**What is needed**:
In the material below, please retype the lines from the very first through the one with "above the pavement", exactly and without pictures.

**Material provided**:
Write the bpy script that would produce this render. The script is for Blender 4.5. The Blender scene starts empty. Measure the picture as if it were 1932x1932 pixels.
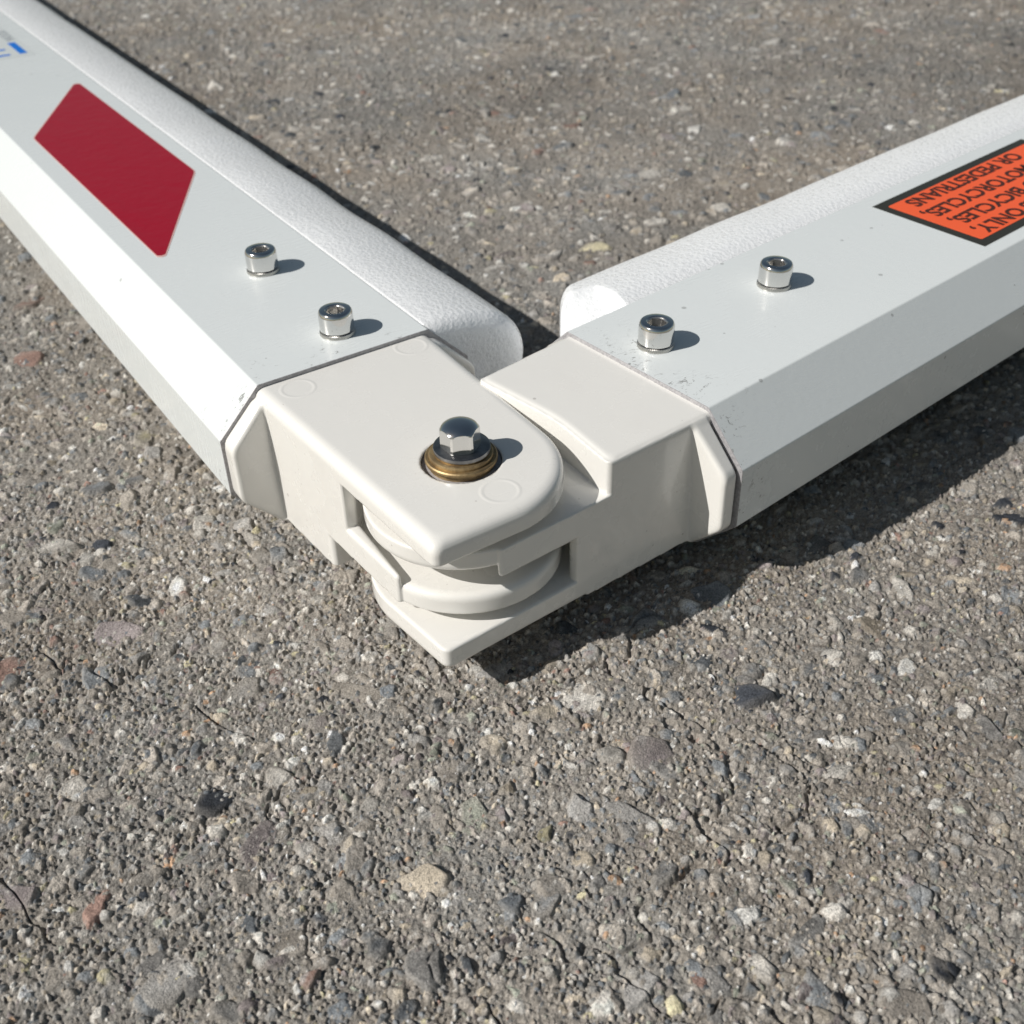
import bpy, bmesh, math, time
import numpy as np
import openvdb
from mathutils import Matrix, Vector, Euler

SC = bpy.context.scene
T0 = time.time()
MM = 0.001
GZ = 66.0            # arm top plane stands 66 mm above the pavement

# ------------------------------------------------------------------ camera
cam_d = bpy.data.cameras.new('camera')
cam = bpy.data.objects.new('camera', cam_d)
SC.collection.objects.link(cam)
CX, CY, CZ = -119.410, -231.269, 206.963
R = Matrix(((0.828161593, -0.560025218, -0.022806380),
            (0.351252383, 0.486861115, 0.799742470),
            (-0.436772411, -0.670326794, 0.599909868)))
mw = R.transposed().to_4x4()
mw.translation = Vector((CX * MM, CY * MM, (CZ + GZ) * MM))
cam.matrix_world = mw
cam_d.sensor_width = 36.0
cam_d.lens = 36.0 * 2186.38 / 1932.0
cam_d.clip_start = 0.01
cam_d.clip_end = 300.0
cam_d.dof.use_dof = True
cam_d.dof.focus_distance = 0.375
cam_d.dof.aperture_fstop = 20.0
SC.camera = cam

# ------------------------------------------------------------------ world and sun
SUN_EL, SUN_AZ_TO = math.radians(39.5), math.radians(-11.0)   # light travels towards azimuth -11 deg from +x
to_sun = Vector((-math.cos(SUN_EL) * math.cos(SUN_AZ_TO), -math.cos(SUN_EL) * math.sin(SUN_AZ_TO), math.sin(SUN_EL)))
world = bpy.data.worlds.new('World')
SC.world = world
world.use_nodes = True
wn = world.node_tree
wn.nodes.clear()
sky = wn.nodes.new('ShaderNodeTexSky')
sky.sky_type = 'NISHITA'
sky.sun_disc = False
sky.sun_elevation = SUN_EL
sky.sun_rotation = math.atan2(to_sun.x, to_sun.y)
sky.air_density = 1.0
sky.dust_density = 0.6
bg = wn.nodes.new('ShaderNodeBackground')
bg.inputs['Strength'].default_value = 0.056
wo = wn.nodes.new('ShaderNodeOutputWorld')
tint = wn.nodes.new('ShaderNodeMix')
tint.data_type = 'RGBA'
tint.blend_type = 'MULTIPLY'
tint.inputs[0].default_value = 1.0
tint.inputs[7].default_value = (1.12, 1.0, 0.80, 1.0)
wn.links.new(sky.outputs[0], tint.inputs[6])
wn.links.new(tint.outputs[2], bg.inputs[0])
wn.links.new(bg.outputs[0], wo.inputs[0])
sun_d = bpy.data.lights.new('sun', 'SUN')
sun_d.energy = 4.25
sun_d.angle = math.radians(0.53)
sun_d.color = (1.0, 0.965, 0.915)
sun = bpy.data.objects.new('sun', sun_d)
sun.rotation_euler = to_sun.to_track_quat('Z', 'Y').to_euler()
sun.location = to_sun * 3
SC.collection.objects.link(sun)

SC.view_settings.view_transform = 'Standard'
SC.view_settings.look = 'None'
SC.view_settings.exposure = 0.0
SC.view_settings.gamma = 1.0
SC.view_settings.use_curve_mapping = False
SC.render.engine = 'CYCLES'
SC.cycles.use_denoising = True
SC.cycles.denoiser = 'OPENIMAGEDENOISE'
SC.cycles.max_bounces = 8
SC.cycles.sample_clamp_indirect = 6.0
SC.render.filter_size = 1.3

# ------------------------------------------------------------------ helpers
def link(o, parent=None):
    SC.collection.objects.link(o)
    if parent is not None:
        o.parent = parent
    return o

def mesh_obj(name, verts, faces, mat, parent=None, smooth=False):
    me = bpy.data.meshes.new(name)
    me.from_pydata([tuple(v) for v in verts], [], [tuple(f) for f in faces])
    me.update()
    me.materials.append(mat)
    if smooth:
        me.polygons.foreach_set('use_smooth', [True] * len(me.polygons))
    return link(bpy.data.objects.new(name, me), parent)

def bm_obj(name, bm, mat, parent=None, smooth=False):
    me = bpy.data.meshes.new(name)
    bmesh.ops.recalc_face_normals(bm, faces=bm.faces)
    bm.to_mesh(me)
    bm.free()
    me.materials.append(mat)
    if smooth:
        me.polygons.foreach_set('use_smooth', [True] * len(me.polygons))
    return link(bpy.data.objects.new(name, me), parent)

def empty(name, loc=(0, 0, 0), parent=None):
    o = bpy.data.objects.new(name, None)
    o.location = loc
    o.empty_display_size = 0.02
    return link(o, parent)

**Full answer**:
Write the bpy script that would produce this render. The script is for Blender 4.5. The Blender scene starts empty. Measure the picture as if it were 1932x1932 pixels.
import bpy, bmesh, math, time
import numpy as np
import openvdb
from mathutils import Matrix, Vector, Euler

SC = bpy.context.scene
T0 = time.time()
MM = 0.001
GZ = 66.0            # arm top plane stands 66 mm above the pavement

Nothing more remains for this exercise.